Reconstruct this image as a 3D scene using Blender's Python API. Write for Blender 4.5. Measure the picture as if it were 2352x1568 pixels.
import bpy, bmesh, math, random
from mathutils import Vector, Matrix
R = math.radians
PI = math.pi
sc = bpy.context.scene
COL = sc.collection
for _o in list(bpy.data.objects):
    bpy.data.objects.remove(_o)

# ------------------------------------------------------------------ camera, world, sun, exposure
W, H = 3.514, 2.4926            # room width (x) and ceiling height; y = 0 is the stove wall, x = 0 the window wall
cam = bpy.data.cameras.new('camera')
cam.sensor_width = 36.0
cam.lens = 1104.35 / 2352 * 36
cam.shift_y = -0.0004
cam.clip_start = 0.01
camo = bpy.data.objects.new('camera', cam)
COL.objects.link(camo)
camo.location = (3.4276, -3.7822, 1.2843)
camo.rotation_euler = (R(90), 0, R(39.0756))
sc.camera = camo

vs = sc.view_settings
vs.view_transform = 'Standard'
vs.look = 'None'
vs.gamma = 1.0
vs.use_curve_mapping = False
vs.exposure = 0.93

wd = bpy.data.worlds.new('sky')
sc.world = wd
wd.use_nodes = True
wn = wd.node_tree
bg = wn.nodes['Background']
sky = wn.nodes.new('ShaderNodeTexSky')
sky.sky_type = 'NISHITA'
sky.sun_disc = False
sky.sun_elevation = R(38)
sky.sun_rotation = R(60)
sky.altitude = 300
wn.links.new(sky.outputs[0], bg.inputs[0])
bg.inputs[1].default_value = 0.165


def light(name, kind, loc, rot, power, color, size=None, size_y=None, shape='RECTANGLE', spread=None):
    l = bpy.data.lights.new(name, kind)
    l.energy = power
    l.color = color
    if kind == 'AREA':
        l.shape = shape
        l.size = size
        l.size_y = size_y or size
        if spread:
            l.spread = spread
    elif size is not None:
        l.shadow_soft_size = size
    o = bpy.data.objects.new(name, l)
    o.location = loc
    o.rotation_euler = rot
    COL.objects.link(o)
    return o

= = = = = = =

Exercise details: Make a list of all lines in the data that contain "scene".

Solution for this task:
Reconstruct this image as a 3D scene using Blender's Python API. Write for Blender 4.5. Measure the picture as if it were 2352x1568 pixels.
sc = bpy.context.scene